By these last couple of turns my legs were feeling the tortoise-like pace, and a number of Voeckler-style deviations into the first couple of metres of the odd driveway and turning meant I could have another brief rest from the gradient proper. Over latter stretches, the signs turn up for the Itineraire Tour de France, counting the visitor down in single kilometres from 5km out. This is a help of sorts, but it’s also a little misleading for anyone rounding turn 1 expecting to find the finish close at hand. Turn 1 is followed by the 2km to go sign, and on a friday this means 2km which include the negotiation of the disrupted road routing by the village street market. Not the sort of confusion my mind needed to guide my struggling legs through by that stage in the proceedings.

The village, while it does go on a bit, also levels out a bit and I even briefly revisited a larger chainring before pulling round the roundabout to the final uphill drag past the road marking declaring SKODA SKODA SKODA to herald the finish line, where a cluster of people waited for their mates or simply enjoyed their legs having a brief rest. I settled for rolling around the car park, a variety of trackstands and freewheeling down the slope, the odd bit of backpedalling and some other stuff just to keep my legs moving. Whatever, it worked as I felt no real after-effects in my muscles.

The 14km of the ascent took me 102 minutes, or about three times what the pros might expect to do it in on an especially good day. My trusty 30*25 gear kept me rolling nicely enough most of the way, barring occasional misguided bursts of optimism, and for all I’d had enough by the time I got towards the top, it wasn’t that horrific an experience for as long as I was happy to keep plodding. Indeed, I rather enjoyed turns 12 to 5 which was when I really started to believe I was going to make it without stopping.

And as to the difference a spring and summer of training makes? My mate beat me by about ten minutes, that’s all, so a five mile each way daily commute on a 40*16 singlespeed and general base fitness appears to be plenty, as long as you have a low enough gear you can keep spinning without actually grinding to a halt.

After a while at the top to rest a little, to nip over to the altiport to watch the helicopters take off over the cloud inversion in the valley below us and take in all the scenic sights, and it was time to go. Due to a combination of incompetence and indifference, I was riding without a computer on the bike, and while watching it struggle to show the high points of 5mph on the way up would have been potentially disheartening, it was undoubtedly good for my health and wellbeing that I was neither distracted by the numbers nor pushing my luck trying to hit an ever higher number on the way back down.

I know I was frequently well into the 30s mph, and I don’t really know I’d trust myself not to have tried to hit whatever I was actually doing plus a few more.
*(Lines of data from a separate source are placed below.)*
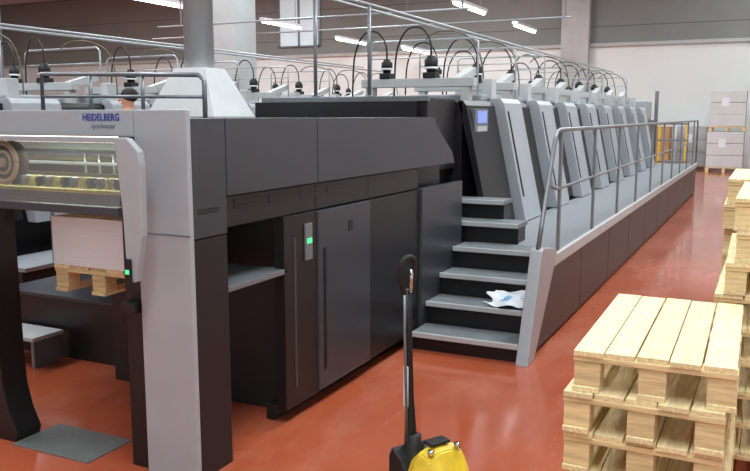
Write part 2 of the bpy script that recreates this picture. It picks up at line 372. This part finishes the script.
# ---------------------------------------------------------------- printing units
def prof(z): return -2.30-.28*(z-.68)/(1.97-.68)
def make_unit(d0, label, group):
    r = thing('printing_unit', label, 'printing press', (-3.5, 0, 0), group)
    MB().box(-4.5, -2.66, d0, 1.45, 0, 1.93).build('body', 'dark2', r)
    def slab(y0, y1, off, zt, zb, name, m, par=r, th=.05):
        p = [(prof(zb)+off, zb), (prof(zt-.05)+off, zt-.05), (prof(zt)+off-.03, zt), (prof(zt)+off-.03-th, zt), (prof(zb)+off-th, zb)]
        return MB().prism(p, 'y', y0, y1, bev=.005).build(name, m, par)
    slab(d0, .68, -.05 if d0 < 0 else -.07, 1.95, .72, 'dark_guard', 'dark2' if d0 < 0 else 'black')
    s = slab(.74, 1.40, .04, 1.985, .69, 'silver_guard', 'silver', th=.13)
    p = [(prof(.95)+.042,.95),(prof(1.85)+.042,1.85),(prof(1.85)+.05,1.85),(prof(.95)+.05,.95)]
    MB().prism(p, 'y', .81, .84).build('grip_strip', 'black', s)
    MB().box(-4.0, -2.72, .30, .42, 2.10, 2.19, bev=.006).build('cross_beam', 'beam', r)
    for x in (-2.86, -3.95): MB().box(x, x+.09, .31, .41, 1.93, 2.1, bev=.004).build('beam_post', 'beam', r)
    MB().box(-4.4, -2.75, .65, 1.35, 1.93, 2.03, bev=.02).build('ink_cover', 'silver', r)
    MB().box(-2.82, -2.70, .85, 1.0, 1.98, 2.2, bev=.01).build('junction_box', 'beam', r)
    MB().prism([(.42,2.10),(.95,2.24),(.98,2.30),(.94,2.33),(.42,2.19)], 'x', -3.02, -2.92, bev=.006).build('grey_arm', 'beam', r)
    for px, sc, nm in ((-3.21, 1., 'ink_pump'), (-3.72, .85, 'rear_pump')):
        pb = MB().box(px-.07*sc, px+.07*sc, .29, .43, 2.19, 2.25, bev=.01).lathe((px,.36,2.25), [(.05*sc,0),(.05*sc,.03),(.07*sc,.04),(.07*sc,.13*sc),(.045*sc,.15*sc),(.045*sc,.17*sc),(.0,.175*sc)], 16).build(nm, 'rubber', r)
        MB().lathe((px,.36,2.285), [(.073*sc,0),(.073*sc,.02),(.0,.021)], 16).build('pump_collar', 'white', pb)
        z0 = 2.25+.17*sc
        MB().tube([(px,.36,z0),(px-.02,.37,z0+.16),(px-.13,.4,z0+.29),(px-.29,.45,z0+.30),(px-.41,.5,z0+.2),(px-.47,.5,z0+.0),(px-.49,.5,2.0)], .010, 6, 6).build('hose', 'rubber', pb)
    fr_ = MB()
    fr_.tube([(-2.9,.95,2.03),(-2.9,.95,2.60),(-2.95,.95,2.64),(-4.15,.95,2.64),(-4.2,.95,2.60),(-4.2,.95,2.03)], .012, 8)
    fr_.tube([(-2.9,.95,2.45),(-4.2,.95,2.45)], .008, 6)
    fr_.build('hose_frame', 'pipe', r)
    MB().tube([(-3.5,.9,2.64),(-3.4,.95,2.72),(-3.2,1.05,2.73),(-3.03,1.2,2.62),(-2.95,1.25,2.35),(-2.93,1.25,2.03)], .009, 6, 6).build('cable_loop', 'cable', r)
    return r
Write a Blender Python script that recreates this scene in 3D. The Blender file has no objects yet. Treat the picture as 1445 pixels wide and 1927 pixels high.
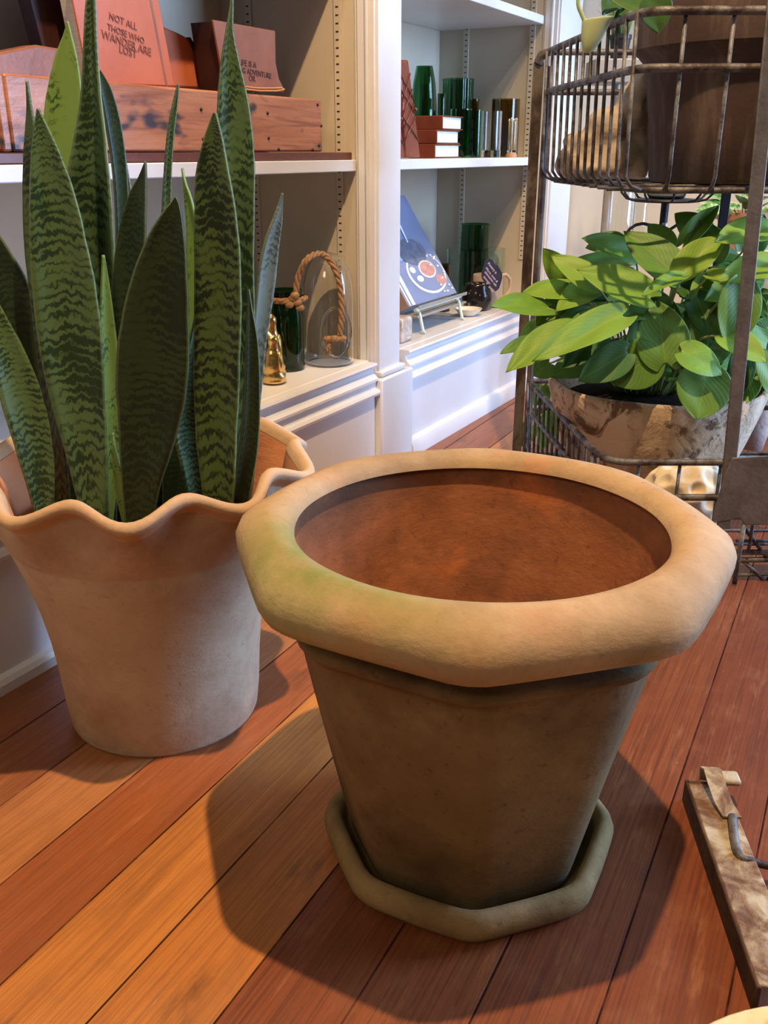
import bpy, bmesh, math, random
from mathutils import Vector, Matrix, noise
random.seed(7)
PI = math.pi
C = bpy.context.scene.collection
sc = bpy.context.scene

# ------------------------------------------------------------------ camera, world, lamps, exposure
F_PX, CX, CY, HZ, CAM_H = 1747.0, 722.5, 963.5, 285.0, 0.60
TH = math.atan((CY - HZ) / F_PX)
cam_d = bpy.data.cameras.new('camera'); cam = bpy.data.objects.new('camera', cam_d); C.objects.link(cam)
cam.location = (0, 0, CAM_H); cam.rotation_euler = (PI / 2 - TH, 0, 0)
cam_d.sensor_fit = 'VERTICAL'; cam_d.sensor_height = 36.0; cam_d.lens = 36.0 * F_PX / 1927.0
cam_d.clip_start = 0.02
sc.camera = cam
sc.view_settings.view_transform = 'Standard'; sc.view_settings.look = 'None'
sc.view_settings.gamma = 1.0; sc.view_settings.use_curve_mapping = False
sc.view_settings.exposure = -0.04

w = bpy.data.worlds.new('world'); sc.world = w; w.use_nodes = True
w.node_tree.nodes['Background'].inputs[0].default_value = (1.0, 0.80, 0.60, 1)
w.node_tree.nodes['Background'].inputs[1].default_value = 0.075

def lamp(name, kind, loc, target, energy, col, size=0.03, angle=100, blend=0.4, sy=None):
    d = bpy.data.lights.new(name, kind); d.energy = energy; d.color = col
    if kind == 'SPOT':
        d.spot_size = math.radians(angle); d.spot_blend = blend; d.shadow_soft_size = size
    if kind == 'AREA':
        d.shape = 'RECTANGLE'; d.size = size; d.size_y = sy or size
    o = bpy.data.objects.new(name, d); C.objects.link(o); o.location = loc
    o.rotation_euler = (Vector(target) - Vector(loc)).to_track_quat('-Z', 'Y').to_euler()
    return o
WARM = (1.0, 0.66, 0.36)
lamp('track_lamp', 'SPOT', (0.25, 0.48, 2.5), (0.05, 0.85, 0), 280, WARM, 0.022, 95, 0.5)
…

I waved a couple of cars by and then chased them, preferring to have them where I could see them than wait for them to gamble on an overtake that might or might not be on. I followed a couple of cyclists round a couple of bends before pulling out to get past them where I felt it was safe to do so, and I made sure I got rid of most of my speed as I went into the bends, sometimes using the full width of the hairpin where it was clear.

And even with a relatively committed approach to the descent, I still took over twenty minutes to make it to the roundabout at the bottom of the hill, passing cyclist after cyclist on their own torturous rides up towards the summit. Twenty minutes of sheer delight, unmitigated pleasure and the joy of feeling the road dropping away under the bike. If a training-free idiot with a moderate sense of adventure and a healthy appreciation of Tour de France history can not just make it up Alpe d’Huez but enjoy the experience then I reckon almost anyone can. As for riding a hundred odd miles before it though, you can keep that, but given the chance I’d ride up it again any time and not just for the joy of the descent.

I really enjoyed the ride, but I’m in awe of people who can race up it, because I’m damn sure I couldn’t.